Whether the settlement will drive PCH into bankruptcy — just as similar ones did to American Family Enterprises — remains to be seen. But it seems that the states are doing their best to put an end to sweepstakes in general. The Deceptive Mail Prevention and Enforcement Act, which went into effect last year, wasn’t enough, as Colorado enacted a law that’s so restrictive that most marketers now simply avoid the state. Other states appear to be following suit.

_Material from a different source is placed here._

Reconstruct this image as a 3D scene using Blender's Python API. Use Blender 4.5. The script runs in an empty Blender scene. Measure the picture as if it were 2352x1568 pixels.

The lawsuits aren’t over yet, either. Though Reader’s Digest settled with 32 states and the District of Columbia in March, it and Time Inc. still have others pending.

Be Glad You Live Here

Think we have it bad in the United States with postal rate increases? Don’t move to Greece. That country just raised its postal rates for most direct marketing materials by 70 percent. Alastair Tempest, director general of the Federation of European Direct Marketing, warns that other countries could follow suit. Things are more friendly in Canada, where Canada Post has proposed a 2.1 percent increase in domestic basic letter rates as well as increases for U.S. and international letter rates. That will make it almost the same to mail the equivalent of a First-Class letter in Canada: 32 cents (U.S.) vs. 34 cents in the United States.